In a federal wage theft complaint, servers are telling their stories of experiencing what they claim as stolen wages during shifts. Melissa “Kat” Steach, who serves at a Marietta, Georgia, location, says her shifts come at odd hours. Steach works as a tipped cashier and server but also pitches in for untipped work, including mopping floors, cleaning toilets, and scrubbing pots and pans, prior to clocking out at 7 a.m. The complaint, filed by the Union of Southern Service Workers (USSW), alleges franchise owners save between $15.6 and $46.8 million a year with tipped employees performing untipped tasks without compensation.
The Service Employees International Union affiliate labels the untipped work as constituted wage theft, since federal law allows employers to pay tipped workers less than regular minimum wage.
Steach provided a breakdown of her wages, with a pay stub showing 64 hours of tipped work ranging between $5.07 to $5.27 an hour, plus tips. She estimates in a five-day week, she spent close to 15 hours working without tips. In Cobb County, where the server lives, data shows the living wage for a single-person household is $26.55 an hour. With her
living in a motel, she says she barely has enough to cover the $315 weekly rent. To survive off her check, Steach says, “I don’t eat.” “Corporations can’t keep throwing us around because we make all this money for them,” she said.“And what are they really doing with it? They are not supporting their workers. They can’t keep screwing us around. We’re here. We’re worth it.”

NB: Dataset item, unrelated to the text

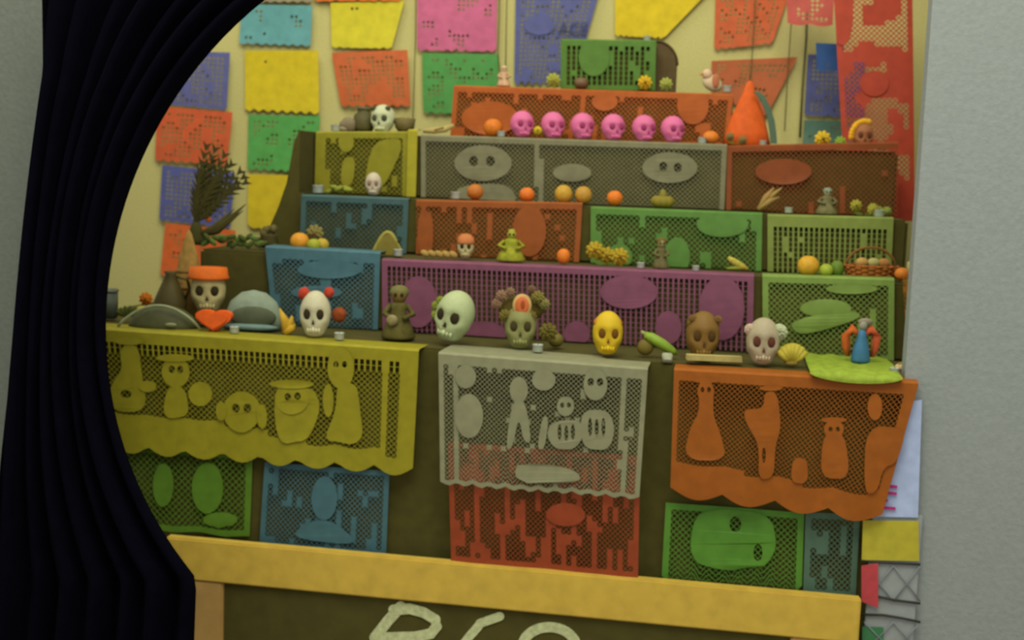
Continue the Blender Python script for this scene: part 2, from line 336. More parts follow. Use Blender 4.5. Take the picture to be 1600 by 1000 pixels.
# lime cloth lying on the table under the blue figurine and hanging over its edge
bm = B(); nx, ny = 18, 9; pa = on(1262, .02, z1); pb = on(1402, .02, z1)
g = []
for j in range(ny + 1):
    row = []
    for i in range(nx + 1):
        u = i / nx; x = pa.x + (pb.x - pa.x) * u
        if j <= 6: y, z = .19 - .031 * j - .055 * (j == 6), z1 + .006 + .0018 * math.sin(i * 1.3 + j)
        else:
            y = -.058; z = z1 - (j - 6) * .004 * (math.sin(PI * u) ** .6 if 0 < u < 1 else 0) + .002
        row.append(bm.verts.new((x, y, z)))
    g.append(row)
for j in range(ny):
    for i in range(nx): bm.faces.new((g[j][i], g[j][i + 1], g[j + 1][i + 1], g[j + 1][i]))
tag(obj('paper_mat', bm, mat((132, 152, 44), .7, .2, 70), None), 'lime green paper mat under the blue figurine, drooping over the table edge', 'paper mat', None)

# --- back wall sheets
WY = WALL_Y
def wsheet(label, rgb, quad, seed, nz=(22, -.1), off=.012, hole=.40, shapes=(), Y=WY, pitch=7, **k):
    return sheet(label, rgb, quad, Y, G3, pitch, hole, shapes, (9, 6, 6, 6), 0, (8, .05, 's'), .004, None, 'd', nz, (), 'wall_banner', seed, off, haze_mix=.0, **k)
wsheet('pale blue sheet at the top of the wall, leftmost in its row', (100, 158, 158), [(381, 8), (491, 10), (488, 74), (377, 70)], 31, (20, -.2))
wsheet('bright yellow tapering sheet at the top of the wall', (206, 192, 46), [(519, 6), (634, 2), (614, 78), (521, 76)], 32, (20, -.5))
wsheet('orange sheet edge cut off by the picture top above the yellow sheet', (214, 112, 40), [(494, -60), (634, -62), (630, 4), (494, 4)], 33, (20, -.4))
wsheet('grey sheet cut off by the picture top above the pale blue sheet', (150, 138, 108), [(376, -60), (490, -60), (490, 6), (378, 6)], 34, (20, -.4))
wsheet('magenta pink sheet at the top of the wall', (196, 98, 132), [(655, -30), (779, -28), (777, 83), (654, 81)], 35, (24, -.2))
bl = wsheet('blue sheet with cut lettering behind the green top block', (88, 92, 140), [(808, -20), (940, -20), (896, 134), (805, 134)], 36, (16, 0.22), shapes=[('e', 845, 40, 24, 16)])
wsheet('wide yellow sheet curling at the top of the wall above the top block', (212, 184, 24), [(962, -30), (1125, -30), (1036, 62), (962, 58)], 37, (20, -.6))
wsheet('orange red sheet at the top right of the wall', (196, 92, 48), [(1119, -30), (1240, -30), (1206, 70), (1116, 80)], 38, (16, 0.12))
wsheet('orange red tapering sheet on the wall beside the orange cone', (176, 92, 50), [(1112, 96), (1246, 90), (1196, 184), (1112, 150)], 39, (24, -.1))
wsheet('indigo sheet in the left column of the wall, above the red one', (94, 96, 146), [(264, 80), (363, 83), (358, 174), (256, 164)], 40, (16, 0.24))
wsheet('red sheet in the left column of the wall', (204, 92, 52), [(251, 166), (367, 176), (358, 260), (246, 252)], 41, (16, 0.12))
wsheet('indigo sheet behind the black plume on the wall', (88, 92, 150), [(258, 258), (371, 270), (362, 358), (253, 345)], 42, (16, 0.24))
wsheet('orange sheet behind the black plume, lowest in the left column', (218, 104, 50), [(263, 348), (372, 360), (366, 442), (254, 430)], 43, (16, -0.18))
wsheet('golden yellow sheet in the second column of the wall, above the green one', (208, 184, 34), [(386, 80), (500, 80), (502, 180), (386, 174)], 44, (20, -.5))
wsheet('green sheet in the second column of the wall between two yellow ones', (86, 158, 78), [(391, 180), (503, 182), (496, 272), (390, 266)], 45, (16, -0.08))
wsheet('golden yellow sheet, lowest in the second column beside the sloping cloth', (206, 180, 36), [(391, 272), (482, 275), (462, 374), (390, 354)], 46, (20, -.5))
wsheet('orange red sheet on the wall above the spotted skull', (196, 98, 52), [(521, 83), (639, 79), (644, 168), (536, 168)], 47, (16, 0.02))
wsheet('green sheet on the wall under the magenta one', (80, 146, 72), [(662, 84), (781, 86), (778, 182), (664, 178)], 48, (16, -0.08))
wsheet('dark blue sheet on the wall above the skull with the yellow wreath', (86, 90, 138), [(1262, 86), (1350, 88), (1350, 186), (1256, 182)], 49, (16, 0.22))
wsheet('teal paper strip on the wall below the dark blue sheet', (88, 122, 104), [(1256, 188), (1345, 190), (1344, 225), (1254, 225)], 50, (16, -0.38))
wsheet('small bright blue paper beside the tall red banner', (40, 76, 128), [(1274, 68), (1318, 70), (1318, 112), (1276, 112)], 51, (16, -0.68), Y=.80)
wsheet('rose red sheet at the top of the wall beside the tall red banner', (186, 84, 72), [(1228, -30), (1304, -30), (1300, 44), (1230, 40)], 52, (16, -0.08), Y=.82)
sheet('tall red hanging banner against the grey wall on the right', (190, 62, 44), [(1300, -40), (1424, -40), (1428, 345), (1322, 345)], .70, G3, 8, .2,
      [('p', [(1298, -40), (1335, -40), (1330, 70), (1300, 70)]), ('e', 1365, 130, 22, 20)], (6, 10, 6, 6), nz=(34, -.1), seed=53, name='wall_banner', wave=.006)
# lettering on the blue sheet
def text_mesh(name, txt, size, m, depth=.0008):
    cu = bpy.data.curves.new(name, 'FONT'); cu.body = txt; cu.size = size; cu.extrude = depth; cu.resolution_u = 3
    o = bpy.data.objects.new(name, cu); COL.objects.link(o); dg = bpy.context.evaluated_depsgraph_get()
    me = bpy.data.meshes.new_from_object(o.evaluated_get(dg)); bpy.data.objects.remove(o); bpy.data.curves.remove(cu)
    return mesh_obj(name, me, m)
tx = text_mesh('lettering', 'ACE', .040, mat((66, 70, 100), .7)); p0 = at(872, 52, WY - .024)
tx.parent = bl; tx.location = p0 - bl.location; tx.rotation_euler = (PI / 2, 0, 0); tx['label'] = 'dark capital lettering'
# strings on the back wall
def string(label, pts, Y, r=.0013, rgb=(88, 84, 46), cat='string', group='strings on the back wall'):
    P = [at(x, y, Y) for x, y in pts]; o0 = P[-1]
    bm = B(); tube(bm, [p - o0 for p in P], r, 6); o = obj('string', bm, mat(rgb, .8)); o.location = o0
    return tag(o, label, cat, group)
string('thin string down the wall left of the magenta sheet', [(650, -40), (649, 60), (647, 130), (645, 196)], WY - .03)
string('thin string down the wall just right of the magenta sheet', [(781, -40), (780, 30), (778, 80), (782, 130)], WY - .03)
string('second thin string right of the magenta sheet, nearer the blue one', [(793, -40), (791, 40), (790, 110)], WY - .034)
string('thin string in front of the orange red sheet at top right', [(1182, -40), (1179, 30), (1175, 90), (1166, 200)], WY - .035)
string('thin string crossing the tapering orange sheet', [(1240, -40), (1236, 40), (1230, 130), (1226, 205)], WY - .035)
string('thick cord beside the dark blue sheet on the wall', [(1262, -30), (1260, 60), (1254, 140), (1250, 215)], WY - .03, .0028)

# ------------------------------------------------------------------ things standing on the tiers
SPOTS = []
def thing(name, label, cat, px, S, dy, group=None, rz=PSI, dz=.0045):
    p = on(px, S.Y + dy, S.z + dz); e = bpy.data.objects.new(name, None); e.empty_display_size = .02; COL.objects.link(e)
    e.location = p; e.rotation_euler = (0, 0, rz); tag(e, label, cat, group); SPOTS.append((name, px, p))
    return e, mpp(p)

def skull_base():
    bm = B(); bmesh.ops.create_uvsphere(bm, u_segments=32, v_segments=22, radius=1)
    for v in bm.verts:
        x, y, z = v.co
        t = max(0, min(1, (-.05 - z) / .95))
        nx = x * (.50 if z > -.05 else .50 * (1 - .10 * t)) * (1 + .30 * max(0, t - .2) * (1 if t < .8 else .9))
        ny = y * (.56 if z > 0 else .56 * (1 - (.62 * t ** .8 if y > 0 else .10 * t)) * (1 + .35 * max(0, t - .3)))
        if y < -.1: ny *= .93
        nz = z * .60 if z > 0 else z * .62
        if t > .75:                                     # chin: flat and square
            k = math.hypot(x, y) + 1e-6; nx += .16 * x / k * (t - .75) * 4 * .5; ny += (-.10 + .06 * y / k) * (t - .75) * 4; nz = min(nz, -.46)
        ex = math.exp(-(((abs(nx) - .20) / .125) ** 2 + ((nz - .0) / .14) ** 2)) if ny < 0 else 0
        no = math.exp(-((nx / .07) ** 2 + ((nz + .21) / .08) ** 2)) if ny < 0 else 0
        ck = math.exp(-(((abs(nx) - .34) / .1) ** 2 + ((nz + .16) / .07) ** 2)) if ny < .1 else 0
        br = math.exp(-(((abs(nx) - .2) / .2) ** 2 + ((nz - .15) / .05) ** 2)) if ny < 0 else 0
        hol = math.exp(-(((abs(nx) - .36) / .08) ** 2 + ((nz + .36) / .1) ** 2))
        ny += .16 * ex + .09 * no - .03 * ck - .03 * br; nx *= 1 + .08 * ck - .10 * hol
        v.co = (nx, ny, nz + .62)
    bmesh.ops.recalc_face_normals(bm, faces=bm.faces)
    me = bpy.data.meshes.new('skull'); bm.to_mesh(me); bm.free()
    for p in me.polygons: p.use_smooth = True
    return me
SK = skull_base()
def part_simple(bm, name, m, par, smooth=True): return obj(name, bm, m, par, smooth)
def skull(label, rgb, px, wpx, S, dy, eye=(48, 40, 16), group=None, rz=0, tilt=(0, 0), hs=1.0, teeth=True, jaw=None, dz=.0045, name='sugar_skull'):
    e, s = thing(name, label, 'skull', px, S, dy, group, PSI + rz, dz); k = wpx * s
    e.rotation_euler = (tilt[0], tilt[1], PSI + rz)
    me = SK.copy(); me.materials.clear(); c = mesh_obj('cranium', me, mat(rgb, .6, .22, 70), e); c.scale = (k, k, k * hs)
    me_eye = mat(eye, .9)
    for sx in (-1, 1):
        bm = B(); ell(bm, (sx * .195 * k, -.385 * k, .625 * k * hs), (.135 * k, .075 * k, .15 * k * hs), 14, 8); obj('eye_socket', bm, me_eye, e)
    bm = B(); prism(bm, [(-.055 * k, .36 * k * hs), (.055 * k, .36 * k * hs), (0, .475 * k * hs)], -.47 * k, -.36 * k); obj('nose', bm, me_eye, e, False)
    if teeth:
        tm = mat(tuple(min(255, int(v * 1.12)) for v in rgb), .5)
        for i in range(5):
            x = (i - 2) * .085 * k; y = -.435 * k + .03 * k * abs(i - 2)
            bm = B(); box(bm, (x - .040 * k, y - .012 * k, .12 * k * hs), (x + .040 * k, y + .05 * k, .28 * k * hs), .012 * k); obj('tooth', bm, tm, e)
    return e, s, k
def petals(bm, c, r, n=3, tilt=.5, sq=.8, rot=None):
    """layered flower head facing -y"""
    R = rot or Matrix.Identity(3); c = Vector(c)
    for l in range(n):
        m = 9 - l * 2; rr = r * (1 - l * .27)
        for k in range(m):
            a = 2 * PI * k / m + l * .4; d = Vector((math.cos(a), 0, math.sin(a))); t = Vector((-math.sin(a), 0, math.cos(a)))
            f = Vector((0, -1, 0)); up = f * (r * (.12 + .2 * l))
            pts = [d * rr * .12, d * rr * .6 + t * rr * .36, d * rr + t * rr * .12 + f * rr * tilt * .2, d * rr - t * rr * .12 + f * rr * tilt * .2, d * rr * .6 - t * rr * .36]
            vs = [bm.verts.new(c + R @ (p + up)) for p in pts]; bm.faces.new(vs)
            vs2 = [bm.verts.new(c + R @ (p + up + Vector((0, r * .06, 0)))) for p in pts]; bm.faces.new(vs2[::-1])
            for q in range(5): bm.faces.new((vs[q], vs2[q], vs2[(q + 1) % 5], vs[(q + 1) % 5]))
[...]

Waffle House experienced the same robbery accusations in September 2024. Along with the Department of Labor (DOL), a complaint alleged the breakfast chain engages in “rampant wage theft, like performing non-tipped work for tipped wages” and violated the Fair Labor Standards Act’s tip credit requirement by not paying their servers the federal $7.25 minimum wage.
The complaint came just a few months after Waffle House CEO Joe Rogers III announced the company was increasing the base pay for close to 40,000 servers to $3 an hour from $2.92, according to CBS News. Since the food chain doesn’t staff dishwashers, kitchen helpers, or janitors, analysts say tipped workers are often exploited with wage theft. An analysis from the Economic Policy Institute (EPI) found workers who earn tipped wages are 2.3 times more likely to live in poverty than non-tipped workers. “Wage theft can happen to anyone. It’s any time a worker is not paid the money for the labor that they do,” Margaret Poydock, a senior policy analyst at EPI, said.
Steach is pushing for a change as she requested being formally trained as a cook for better pay, but has been denied by managers claiming they don’t have time. The option she was given was to work more double shifts — resulting in performing more untipped work for tipped wages.